┌─ Data extract
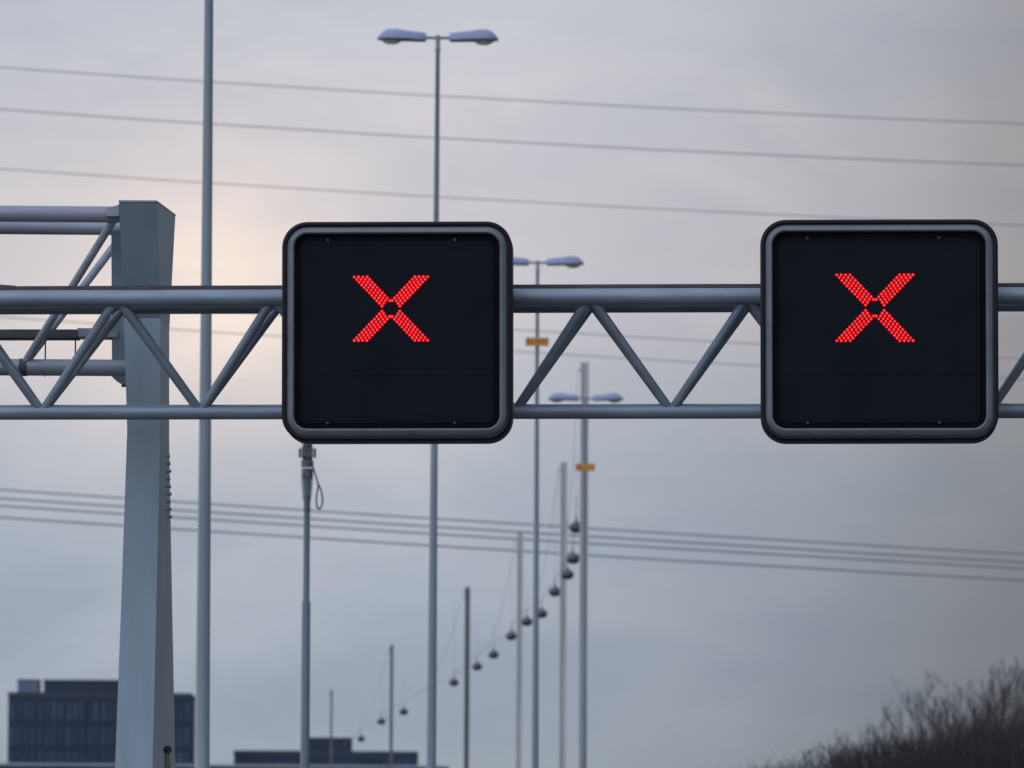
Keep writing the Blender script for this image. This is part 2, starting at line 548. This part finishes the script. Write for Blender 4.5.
# sleeve where the tubes meet
pA, pB = lbot(19.5), lbot(27)
gpart('joint_sleeve', MB().tube([pA, pB], .0665, 24), M['traybrown'], post)
# tray hung between the chords
def tray(xa, xb, ya, hpx, m, nm):
    a, b = at(xa, ya, T0 + .62), at(xb, ya + .6, T0 + .60)
    hh = hpx / F * T0 / 2
    u = Vector((0, 0, hh)); w = TN * .30
    gpart(nm, MB().hexa([a - u, b - u, b - u + w, a - u + w, a + u, b + u, b + u + w, a + u + w]), m, post)
tray(-1500, 77, 332.8, 8.2, M['traybrown'], 'cable_tray')
tray(77.4, 118, 332.2, 8.6, M['gantry2'], 'tray_arm')
for px in (45.5, 75.5):
    a = at(px, 336, T0 + .66); b = lbot(px)
    hg = MB().tube([a, (a.x, a.y, b.z - .06)], .0055, 8)
    hg.box((a.x, a.y - .04, b.z), (.024, .03, .024))
    gpart('hanger_rod', hg, M['tray'], post)
# end plate joining the truss to the post, and the small lit clamp above
a0, a1, b0, b1 = at(111.3, 231, 61.35), at(112, 377, 61.95), at(124, 231, 61.35), at(127.5, 386, 61.95)
w = TN * .5
gpart('end_plate', MB().hexa([a1, b1, b1 + w, a1 + w, a0, b0, b0 + w, a0 + w]), M['column'], post)
a0, a1, b0, b1 = at(106.2, 208.5, 61.0), at(106.2, 216, 61.0), at(119, 204.5, 61.0), at(119, 216, 61.0)
w = TN * .25
gpart('clamp', MB().hexa([a1, b1, b1 + w, a1 + w, a0, b0, b0 + w, a0 + w]), M['gantry2'], post)
p = at(125.5, 385.5, 61.88)
gpart('bolt', MB().tube([p - Vector((.03, 0, 0)), p + Vector((.02, 0, 0))], .012, 8), M['tray'], post)
for k in range(9):                               # step bolts up the shaded edge
    y = 456 + 7.6 * k
    xr = 169.2 + (172.2 - 169.2) * (y - 430) / 170
    p = at(xr - .5, y, PB - .25)
    gpart('step_bolt', MB().tube([p - Vector((.02, 0, 0)), p + Vector((.006 + .004 * (k % 3), 0, 0))], .012, 8), M['column'], post)
# rusty hole in the side face with its streak
def side(px, py, pr=.004):
    # point on the side face at this pixel: interpolate between FR and BR edges at that row
    best = None
    for t in [i / 40 for i in range(41)]:
        z = at(px, py, PF + (PB - PF) * t).z
        lo, hi = rings[1], rings[2]
        f = (z - lo[0].z) / (hi[0].z - lo[0].z)
        a = lo[1].lerp(hi[1], f); b = lo[2].lerp(hi[2], f)
        q = a.lerp(b, t); e = abs(proj(q)[0] - px)
        if best is None or e < best[0]: best = (e, q, (b - a).normalized())
    nrm = Vector((best[2].y, -best[2].x, 0))
    return best[1] + nrm * pr, best[2], nrm
q, tdir, nrm = side(166.8, 749.5)
hm = MB()
ringp = [q + tdir * (.15 * math.cos(2 * pi * k / 14)) + Vector((0, 0, .027 * math.sin(2 * pi * k / 14))) for k in range(14)]
hm.add(ringp, [tuple(range(14))]); hm.add([p + nrm * .012 for p in ringp], [tuple(range(14))])
hm.add(ringp + [p + nrm * .012 for p in ringp], [(k, (k + 1) % 14, 14 + (k + 1) % 14, 14 + k) for k in range(14)])
gpart('cable_hole', hm, M['hole'], post)
sp = []
z = 0
for k, wd in enumerate((.13, .12, .15, .10, .13, .08)):
    sp.append((q + tdir * (-wd), q + tdir * wd, -.02 - .07 * k))
sm = MB()
vs = []
for k, (a, b, dz) in enumerate(sp):
    pr = side(167.2, 749.5 - dz * 134)[0]
    vs += [Vector((pr.x, pr.y, pr.z)) - tdir * [.13, .12, .15, .10, .13, .08][k], Vector((pr.x, pr.y, pr.z)) + tdir * [.1, .13, .11, .13, .09, .07][k]]
sm.add(vs, [(2 * k, 2 * k + 1, 2 * k + 3, 2 * k + 2) for k in range(5)])
gpart('rust_streak', sm, M['stain'], post)
t = ltop(XE + 30) + TN * TW * .5
gpart('leg', MB().tube([(t.x, t.y, 0), (t.x, t.y, t.z + .2)], [.3, .25], 16), M['column'], post)


# ------------------------------------------------------------------ double-headed lamp posts, 18 m
def make_lamp_post():
    root = empty('street_lamp', (0, 0, 0))
    H = 18.0
    hs = [0, .9, .92, 5.5, 12, H - .28, H - .26, H - .20, H - .19, H + .02]
    rs = [.135, .132, .104, .083, .058, .037, .046, .046, .040, .040]
    MB().tube([(0, 0, z) for z in hs], rs, 16).build('pole', M['pole'], root)
    for s in (-1, 1):
        MB().tube([(0, 0, H - .03), (s * .26, 0, H - .02)], .026, 10).build('arm', M['pole'], root)
        # housing: cross-sections from the arm to the tip
        sec = [(.20, .060, .085, -.045), (.22, .075, .105, -.06), (.36, .10, .122, -.058), (.55, .125, .135, -.05), (.72, .145, .165, -.048),
               (.86, .14, .160, -.046), (.95, .115, .115, -.044), (1.01, .065, .05, -.042), (1.05, .015, .008, -.04)]
        n = 14
        top = MB(); vs = []; fs = []
        for (x, hw, up, dn) in sec:
            for k in range(n + 1):
                a = pi * k / n
                vs.append((s * x, hw * math.cos(a), H + dn + (up - dn * .3) * (abs(math.sin(a)) ** .8)))
        for i in range(len(sec) - 1):
            for k in range(n):
                fs.append((i * (n + 1) + k, i * (n + 1) + k + 1, (i + 1) * (n + 1) + k + 1, (i + 1) * (n + 1) + k))
        top.add(vs, fs, True)
        top.add(vs[:n + 1], [tuple(range(n + 1))])
        hd = top.build('lamp_head', M['lamp'], root)
        un = MB(); vs = []
        for (x, hw, up, dn) in sec:
            vs += [(s * x, -hw, H + dn + .004), (s * x, hw, H + dn + .004), (s * x, hw * .94, H + dn - .03), (s * x, -hw * .94, H + dn - .03)]
        fs = []
        for i in range(len(sec) - 1):
            for a, b in ((0, 1), (1, 2), (2, 3), (3, 0)):
                fs.append((4 * i + a, 4 * i + b, 4 * i + 4 + b, 4 * i + 4 + a))
        e = 4 * (len(sec) - 1)
        fs += [(0, 1, 2, 3), (e, e + 1, e + 2, e + 3)]
        un.add(vs, fs)
        un.build('tray', M['lampdark'], hd)
        bo = MB(); vs = []; fs = []
        nr, nz = 16, 5
        for j in range(nz + 1):
            ph = (pi / 2) * j / nz
            for k in range(nr):
                a = 2 * pi * k / nr
                vs.append((s * .80 + .17 * math.cos(ph) * math.cos(a), .11 * math.cos(ph) * math.sin(a), H - .072 - .075 * math.sin(ph)))
        for j in range(nz):
            for k in range(nr):
                k2 = (k + 1) % nr
                fs.append((j * nr + k, j * nr + k2, (j + 1) * nr + k2, (j + 1) * nr + k))
        bo.add(vs, fs, True).build('glass_bowl', M['glass'], hd)
    return root


def orange_plate(root, w=.53, h=.19, dz=1.83):
    z = 18 - dz
    pl = MB().box((0, -.075, z), (w, .012, h)).build('number_plate', M['plateedge'], root)
    MB().box((0, -.083, z), (w - .04, .004, h - .022)).build('plate_face', M['orange'], pl)
    MB().box((0, -.045, z), (.10, .06, .08)).build('bracket', M['fitting'], pl)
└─
→ **Short exercise**
Go through the material above and count the lines that contain "this"; answer with the number alone.

→ **Complete output**
2